Quotulatiousness

October 6, 2017

Regulation and the unregulated sharing economy

Filed under: Australia, Bureaucracy, Business, Government — Tags: , , , — Nicholas @ 03:00

This particular article talks about the situation in Australia, although it’s quite similar here in Canada:

Living in Australia sometimes feels like living in a bureaucrats’ version of a spaghetti western. The heroes are the brave and all-knowing public servants, while the villains are the naughty people who are too foolish to realise that government knows best.

Politicians and bureaucrats alike want to regulate first, ask questions later. It seems barely a week passes without someone trumpeting the expansion of the nanny state. And with each new crackdown, ban or tax, our freedom gets that little bit smaller.

Whereas once the government would at least go through the motions of citing things like market failure, all it takes now is for a politician to want to look tough or be seen ‘doing something’. So it is with the proposed regulation of short-term accommodation platforms like Airbnb and Stayz.

Sharing our home with someone is as old as time.
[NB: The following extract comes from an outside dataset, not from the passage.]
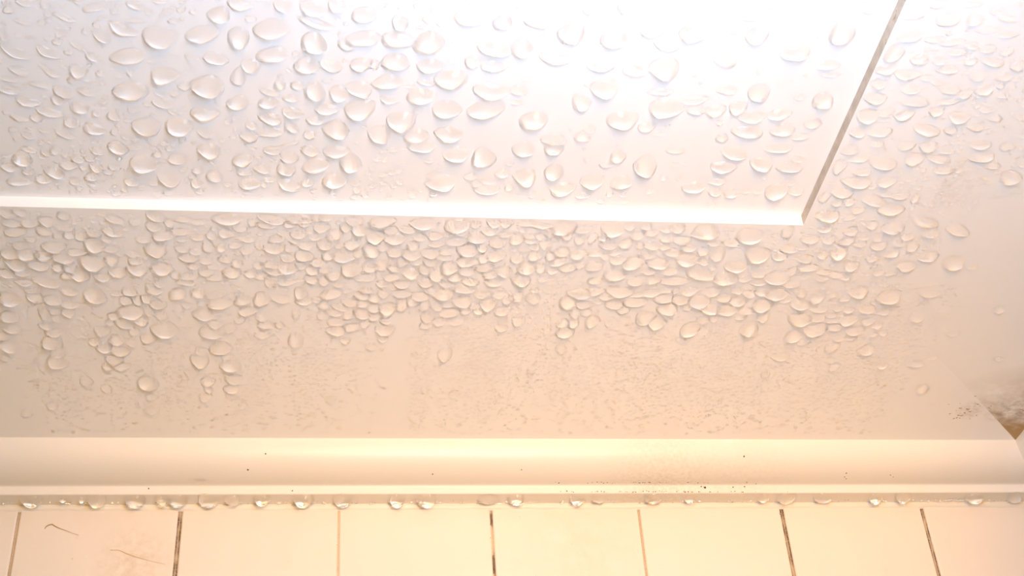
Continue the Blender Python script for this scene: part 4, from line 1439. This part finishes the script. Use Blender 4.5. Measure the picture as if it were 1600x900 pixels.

Who has not stayed with a family member or friend, or the friend of a friend? The difference these days is that it is much easier. Technology allows us to stay in someone’s home nearly anywhere in the world.

The immense popularity of these platforms is simply staggering. Globally, Airbnb has just passed four million listings, more than the rooms of the top five hotel brands worldwide. Australia is particularly fertile ground for the company, with almost one in five adults having an account. The company claims Airbnb is the “most penetrated market in the world”.

For government, the platforms are confronting. With no red tape or government involvement, travellers are protected, bad apples ejected and quality maintained via hosts and guests providing reviews of each other using sophisticated technology and a trusted online marketplace. Airbnb says that, on average, a host could have a new reservation every day for over 27 years before experiencing a single bad incident. A track record like that would be the envy of any pub, hotel, motel or caravan park in the country.

The so-called sharing economy challenges the idea that people need red tape, regulations or government to keep them safe from harm. But that does not stop some from trying. Currently, the NSW Government is toying with a grab bag of Big Brother and nanny-state policies ranging from new taxes and caps, to licences, planning approval and complete bans.

No modern government has ever seen a healthy, flourishing market without feeling the need to insert itself into the process, usually justified by the need to “protect” consumers.